2021/01/14 19:00

今日は僕のジュエリーの見かた、判断基準の一例、といったお話をしたいと思います。 
この文章自体は少し前に書いて、暫くの間「書き物」というフォルダに仕舞忘れていました。
今回少し手直ししてご紹介します。(同じようなことを以前どこかで書いたかもしれません)
途中に書いてあるように、「まあ、そんな見方もあるよね」くらいな感じで、肩の力を抜いて読んでもらえれば僕も嬉しいです。

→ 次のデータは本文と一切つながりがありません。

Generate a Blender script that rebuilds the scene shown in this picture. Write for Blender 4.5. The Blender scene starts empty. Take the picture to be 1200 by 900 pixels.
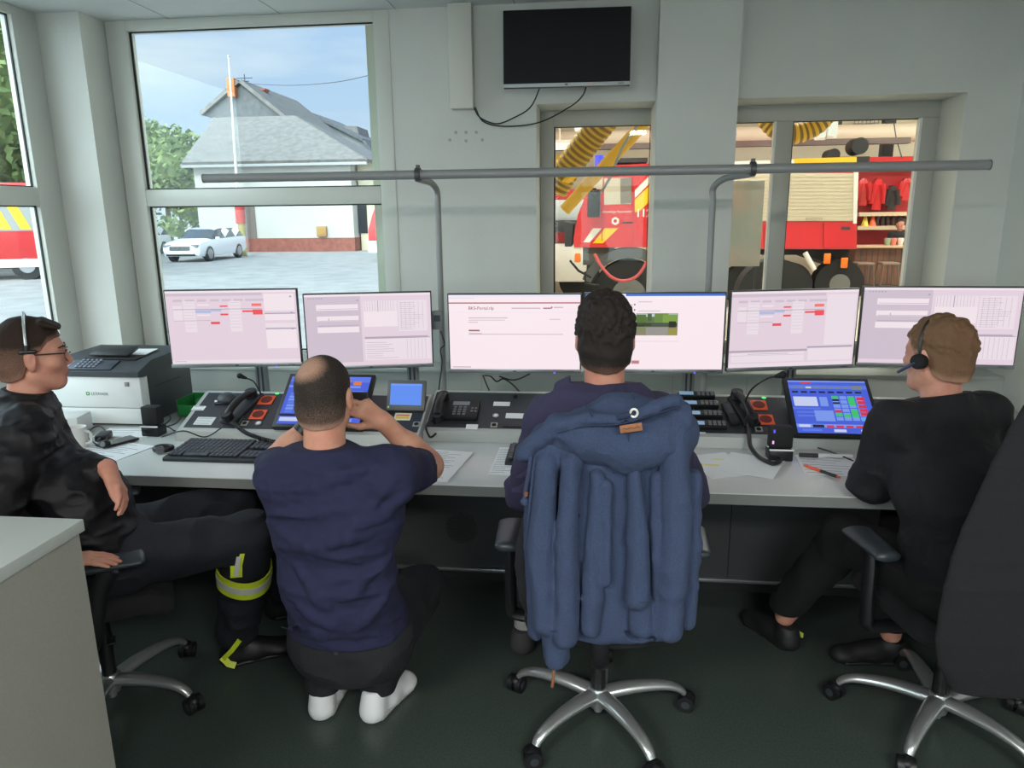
import bpy, bmesh, math, random
import numpy as np
from mathutils import Vector, Matrix, Euler, Quaternion
random.seed(7); rng = np.random.default_rng(7)
PI = math.pi
scn = bpy.context.scene
COL = scn.collection
# ---------------------------------------------------------------- camera
F, EYE = 850.0, 1.70
YAW, PIT, ROLL = math.radians(6.5), math.radians(13.1), 0.011
_f = Vector((-math.sin(YAW)*math.cos(PIT), math.cos(YAW)*math.cos(PIT), -math.sin(PIT)))
_r = Vector((math.cos(YAW), math.sin(YAW), 0)); _u = _r.cross(_f)
_r2 = _r*math.cos(ROLL) - _u*math.sin(ROLL); _u2 = _r*math.sin(ROLL) + _u*math.cos(ROLL)
cam = bpy.data.cameras.new('camera'); camo = bpy.data.objects.new('camera', cam); COL.objects.link(camo)
cam.sensor_width = 36.0; cam.lens = 36.0*F/1200.0; cam.clip_start = 0.05; cam.clip_end = 500
camo.matrix_world = Matrix(((_r2.x,_u2.x,-_f.x,0),(_r2.y,_u2.y,-_f.y,0),(_r2.z,_u2.z,-_f.z,EYE),(0,0,0,1)))
scn.camera = camo
def W(px, py, x=None, y=None, z=None, d=None):
    """a photo measurement at a known distance, as a world point"""
    v = _f + _r2*((px-600)/F) - _u2*((py-450)/F)
    if y is not None: t = y/v.y
    elif x is not None: t = x/v.x
    elif z is not None: t = (z-EYE)/v.z
    else: t = d
    return Vector((0,0,EYE)) + v*t
# ---------------------------------------------------------------- view
vs = scn.view_settings
vs.view_transform = 'Standard'; vs.look = 'None'; vs.gamma = 1.0; vs.use_curve_mapping = False
vs.exposure = 0.0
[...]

優れたジュエリーとは? と聞かれたとしたら、みなさんはどう答えるでしょうか。 
いろいろな角度から考察すれば、答えは一つではないのは当然ですが、でもあえて僕が答えるとすれば、 「素材のクオリティーが高いのは勿論だが、優れたジュエリーとは、宝石や貴金属の大さではなく、それを作り出す人の観念や思想を表現したジュエリーのことを指す」 と答えるでしょう。 


ちょっと抽象的な言い方で分かり辛いかもしれませんので、これから書くことは、まあ、そんな見方もあるよね、くらいな感じで読んでくれればいいです。  
唐突ですが、「優れたジュエリーにはリズムとハーモニーがある。大袈裟に言えば、音楽を理解できないと優れたジュエリーを作ることはできない」 と思うのです。


〜1890年頃に作られたダイヤモンドティアラ〜


例えば、目の前にDカラー、フローレスのダイヤモンド100個を規則正しく並べたジュエリーが輝きを放っている、としよう。
何処にもスキがない精緻な作りだ。 爪も極めて小さく、ブリリアントカットされた100個のダイヤの集合体が圧倒的に輝き、迫力に満ちている。bling-bling。
しかし暫くすると、それはやがて”ギラギラと輝く”というだけの美しさに見えてくる。
同じ音を、同じリズムでずっと聴かされているような単調な繰り返しで、だんだん退屈になってくる。
それこそ〝 輝き慣れ″ してしまえば、抑揚のない光る物体でしか無くなるのだ。

Ajitato(アジタート・激しく)♪ Dカラーフローレス ♪ Dカラーフローレス ♪ Dカラーフローレス ♪ Dカラーフローレス ♪ Dカラーフローレス ♪ Dカラーフローレス bling-blingbling-bling・

〜現代のダイヤモンド ブレスレット


想像してみて欲しい。 バッハのバロック音楽や、モーツアルトのメロディーやハーモニーのファンタジー。 ベートーベンの交響曲。ブラームスやラフマニノフの甘美でロマンティックなメロディーなど、そういった音楽を感じさせるジュエリーがあったとしたらどうだろう。 
デューク・エリントンやビル・エバンスのジャズでもいいじゃないか。
そう、グルーブ感やシンコペーションも大切だ。 ジュエリーの表面に並んだ音符やグルーブ。
それが奏でるリズムとハーモニーを読み取り、音楽の美しいフォルムが心に迫れば、Dカラーフローロスの単調な音を100回聴かされるよりも遥かに感動的ではないか。ジュエリーを作曲するのは簡単ではない。
そこには美しい音や、豊かなリズム、色とりどりの音色とハーモニーを表現することが必要だからだ。
きちんとした修練を積んでいな者が、安易に作曲したジュエリーはリズムもばらばらで、メロディーラインやハーモニーも美しくない。
だから実力の無い者は、それを誤魔化すためにどこかにドーンと大きな太鼓(大きな宝石)の音を入れるとか、キーンと強調する音(高価な宝石)を入れて目をくらませようとする。まったく間抜けなグルーブだ。
そしてよくあるのは、陳腐な歌謡曲のような物語を作って誤魔化したりしているものだ。
そんな音楽は聴きたくもない。そんなジュエリーは欲しくもない。
19世紀後期に作られた見事なパールを生かした作品 優れたアンティークジュエリーを見ると、そこにはリズムとハーモニーがあり、上質な音楽が奏でる物語が現れている。
だからそのジュエリーからは、それを作った人の観念や思想を感じることが出来るのだ。

あなたが優れたジュエリーを探したいのなら、ジュエリーの奏でる音に、目と耳を澄ませてみることです。 いいジュエリーを手に入れる鍵が、そんなところにあるかもしれません。

世の中には 「優れたジュエリー」と、「余り優れているとは言えない」 ジュエリーしかないのです。